I was googling around looking for areas of business that are easy to get into and I found this essay. I thought this part was interesting:
Here is a brief sketch of the economic proposition. If you're a good hacker in your mid twenties, you can get a job paying about $80,000 per year. So on average such a hacker must be able to do at least $80,000 worth of work per year for the company just to break even. You could probably work twice as many hours as a corporate employee, and if you focus you can probably get three times as much done in an hour. [1] You should get another multiple of two, at least, by eliminating the drag of the pointy-haired middle manager who would be your boss in a big company. Then there is one more multiple: how much smarter are you than your job description expects you to be? Suppose another multiple of three. Combine all these multipliers, and I'm claiming you could be 36 times more productive than you're expected to be in a random corporate job. [2] If a fairly good hacker is worth $80,000 a year at a big company, then a smart hacker working very hard without any corporate bull**** to slow him down should be able to do work worth about $3 million a year.

Like all back-of-the-envelope calculations, this one has a lot of wiggle room. I wouldn't try to defend the actual numbers. But I stand by the structure of the calculation. I'm not claiming the multiplier is precisely 36, but it is certainly more than 10, and probably rarely as high as 100.

If $3 million a year seems high, remember that we're talking about the limit case: the case where you not only have zero leisure time but indeed work so hard that you endanger your health.

Startups are not magic. They don't change the laws of wealth creation. They just represent a point at the far end of the curve. There is a conservation law at work here: if you want to make a million dollars, you have to endure a million dollars' worth of pain. For example, one way to make a million dollars would be to work for the Post Office your whole life, and save every penny of your salary. Imagine the stress of working for the Post Office for fifty years.

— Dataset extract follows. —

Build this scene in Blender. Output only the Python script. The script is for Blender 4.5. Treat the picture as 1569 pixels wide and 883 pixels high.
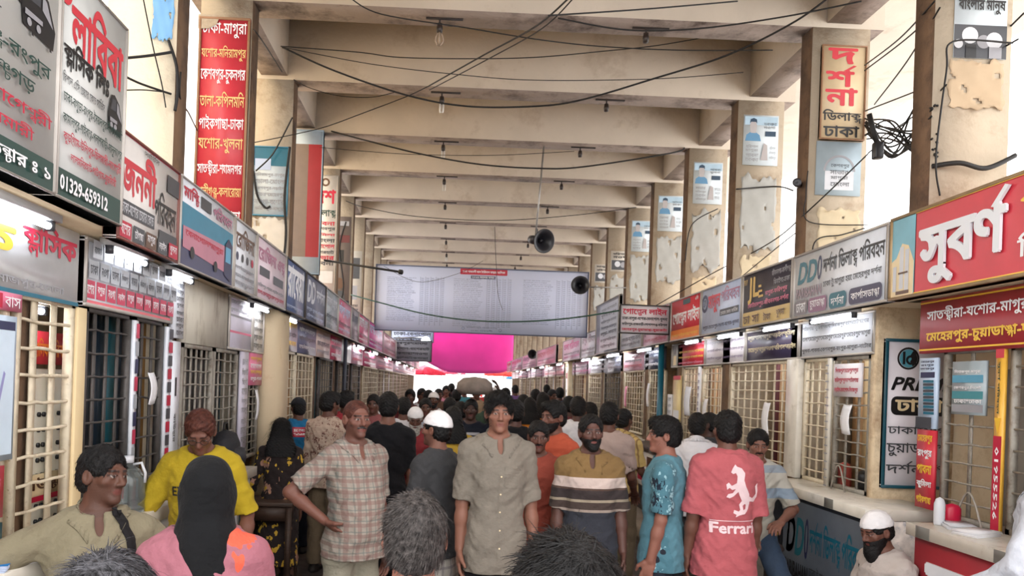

In a startup you compress all this stress into three or four years. You do tend to get a certain bulk discount if you buy the economy-size pain, but you can't evade the fundamental conservation law. If starting a startup were easy, everyone would do it.
 
Its funny you ask, because I'm probably better educated than you :o

Good job.

I find it funny when others try to use that argument...and they mess it up....they end up saying "more educated than you...".

"More" isn't neccesarily "better". HAHA
 
Good job.

I find it funny when others try to use that argument...and they mess it up....they end up saying "more educated than you...".

"More" isn't neccesarily "better". HAHA

haha true, and I would argue quality over quantity as well. You can have 8 years of college education but if you took art classes you aren't particularly well rounded. Same goes for a high school degree, just having a degree doesn't mean anything unless you actually LEARN and learn how to APPLY what you know.